Education Board Wrestles With Growing Need For Online Classes

Demand for online education is growing among Oregon’s public school students. This fall is expected to be no different.

The debate over how to manage the rising need, though, pits entrenched forces, like the teachers’ union, against rising powers, like Oregon’s virtual charter schools. Rob Manning reports.

Oregon has a handful of online charter schools already in existence, but how to govern them is still in question.

Online schools raise questions that weren’t anticipated when Oregon’s charter school law was written.

Charter school attendance was always limited by geography. But when you attend an online school, you can learn wherever you can reach the internet.

So now online schools, particularly two online schools based in North Bend and Scio, have enormous out-of-district populations.

Brenda Frank chairs the state board of education.

Brenda Frank: “Now, it’s just ‘how do we apply the rules.’ It came on very fast, and came on very surprisingly with overwhelming support. So now we’re trying to balance everything, and come to an agreement of what’s in the best interest of the student and their education.”

The state board members’ balancing act doesn’t stop with the students who want online classes.

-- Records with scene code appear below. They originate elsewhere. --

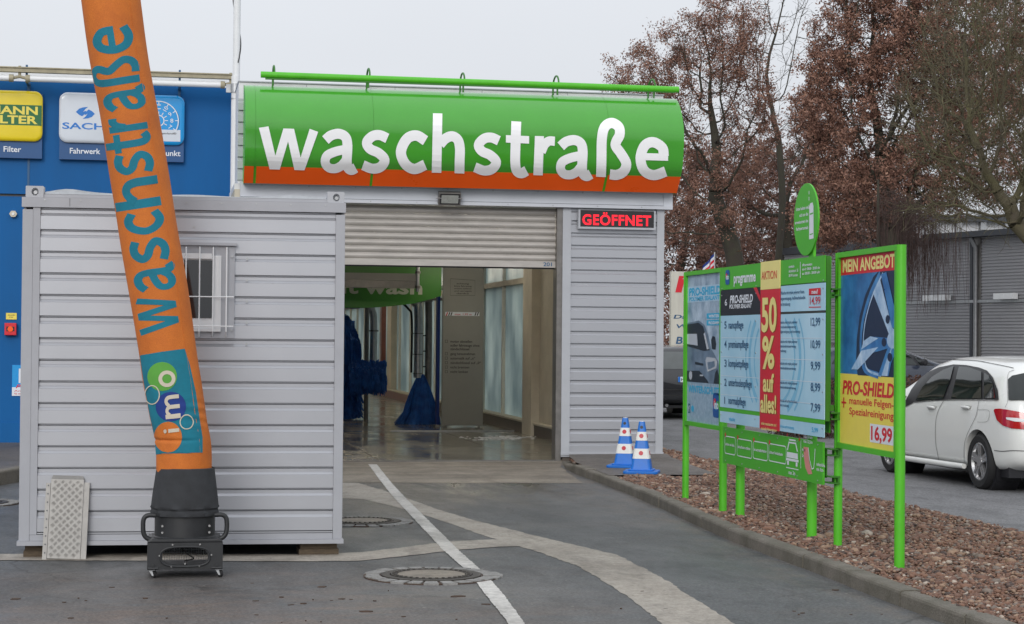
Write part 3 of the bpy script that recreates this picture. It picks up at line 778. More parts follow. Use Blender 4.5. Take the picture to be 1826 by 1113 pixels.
def shell(name, m, pr, x0, x1, parent, th=.012):
    bm = BM(); rows = []
    for xx in (x0, x1):
        rows.append([bm.verts.new((xx, a, b)) for a, b in pr])
    for i in range(len(pr)-1): bm.faces.new((rows[0][i], rows[0][i+1], rows[1][i+1], rows[1][i]))
    return obj(name, bm, m, parent, smooth=True)
for a, b in zip(seams, seams[1:]):
    shell('green_panel', M['green'], PU, a+.0015, b-.0015, fsign)
    shell('orange_band', M['orange'], PL, a+(.0 if a == X0 else .022), b-.012 if b != X1 else b, fsign)
bk = [(a+.014, b) for a, b in PR]
shell('backing_sheet', M['green_post'], bk, X0+.01, X1-.01, fsign, .006)
for xx in (X0+.004, X1-.012):
    bm = BM(); P = [(xx, a+.01, b) for a, b in PR]+[(xx, YW+.1, PR[-1][1])]
    prism(bm, P, (.008, 0, 0)); obj('end_cap', bm, M['green_post'], fsign)
mbox('bottom_closer', M['wall_trim'], fsign, X0+.02, X1-.02, YW-.17, YW-.055, PR[-1][1]+.005, PR[-1][1]+.02)
bmf = BM()
rows = [[bmf.verts.new((xx, a, b)) for a, b in PR] for xx in (X0-.5, X1+.5)]
for i in range(len(PR)-1): bmf.faces.new((rows[0][i], rows[0][i+1], rows[1][i+1], rows[1][i]))
bmf.normal_update(); fb = BVHTree.FromBMesh(bmf); bmf.free()
def on_fascia(px, py):
    d = ray(px, py).normalized(); h, nrm, _, _ = fb.ray_cast(CAMP, d)
    if h is None: return at(px, py, YW-.4), Vector((0, -1, 0))
    if nrm.dot(d) > 0: nrm = -nrm
    return h, nrm
SC = 4.454
LET = [('w', 185, 214, 538, 0), ('a', 678, 225, 551, 0), ('s', 995, 235, 568, 0), ('c', 1272, 236, 569, 0), ('h', 1558, 250, 567, 0),
       ('s', 102+1781.6, 255, 583, 0), ('t', 365+1781.6, 266, 592, 0), ('r', 583+1781.6, 272, 587, 0), ('a', 765+1781.6, 275, 600, 0), ('ß', 1083+1781.6, 282, 600, 0), ('e', 1395+1781.6, 290, 617, 0)]
for ch, xl, yt, yb, _ in LET:
    H_ = yb-yt
    if ch == 'h': H_ = 328; yb = 567
    if ch == 'ß': H_ = 330; yb = 600
    if ch == 't': H_ = 328; yb = 590
    def mp(u, v, xl=xl, yb=yb, H_=H_):
        x_ = 420+(xl+u*H_*.985)/SC; y_ = 180+(yb-v*H_+.027*u*H_)/SC
        return on_fascia(x_, y_)
    obj('letter', glyph_mesh(ch, mp, .009, 4, wmul=1.03), M['letter'], fsign)
# light bar with hooped brackets on top
YB = YW-.25
rl, rr_ = at(465, 133, YB), at(1210, 160, YB)
lb = thing('light_bar', 'long green tubular light bar on hooped brackets along the top of the fascia sign', 'light bar', (rl.x, YB, rl.z))
bm = BM(); tube(bm, [rl, (rr_.x, YB, rr_.z)], .042, 14); obj('bar', bm, M['green_post'], lb, smooth=True)
bm = BM(); box(bm, rl.x+.06, rr_.x-.06, YB-.02, YB+.02, rl.z-.062, rl.z-.043); obj('lamp_cover', bm, M['green_dark'], lb)
for px_, py_ in ((487, 133), (657, 138), (826, 146), (994, 151), (1166, 157)):
    c = at(px_, py_, YB); pts = []
    for k in range(13):
        a = math.pi*k/12; pts.append((c.x+.018+.0*k, YB+.19-.19*math.cos(a), c.z+.01+.13*math.sin(a)))
    pts = [(c.x, YB, c.z-.14)]+[(c.x, YB, c.z)]+pts+[(c.x+.018, YB+.38, c.z-.2)]
    bm = BM(); tube(bm, pts, .0125, 8); obj('hoop_bracket', bm, M['green_dark'], lb, smooth=True)

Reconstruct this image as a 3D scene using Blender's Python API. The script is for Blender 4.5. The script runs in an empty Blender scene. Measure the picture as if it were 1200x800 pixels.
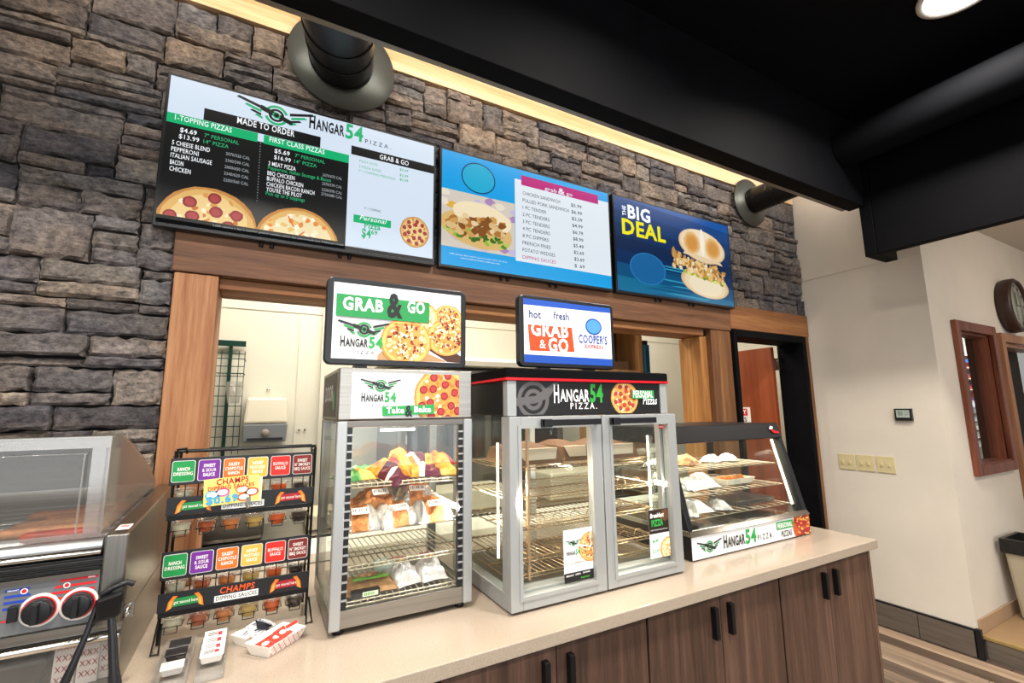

They have to consider students in traditional schools, too.

That’s because as a student leaves one district for an online charter school in another district, he or she takes about $6000 out of the district, too. 

So the question the state board asked: should there be limits on how many students can leave a district for an online program?

Thursday the board said yes.

Laurie Wimmer with the teachers’ union, Oregon Education Association, agrees with that decision.

Laurie Wimmer: “We appreciate that they are acknowledging that there is harm to the students who are in brick-and-mortar schools when the school they attend has a funding loss based on students leaving the district, or home-schoolers taking money that is meant for the home district, to another kind of entity.”

Charter school advocate, Rob Kremer, chafes when he hears teachers or board members talk about “losing” students to charter schools. He says it’s a choice – and he was disappointed at hearing the board support a cap on transfers.

Rob Kremer: “ I’m not sure it makes sense to arbitrarily limit children’s choice of a school.”

Kremer says he came away confused by some of the board’s actions. He says the board gave no reassurance to parents of kids in the state’s largest online charter school, Oregon Connections Academy.

The school, which has more than 2,000 students, continues to operate under a year-to-year rule waiver.

The state board didn’t exactly please the teachers’ union, either. The union doesn’t want charter schools involved in online education at all.

The union’s Laurie Wimmer says the board is missing the big picture. She says most students want online education and a traditional school experience – not one or the other.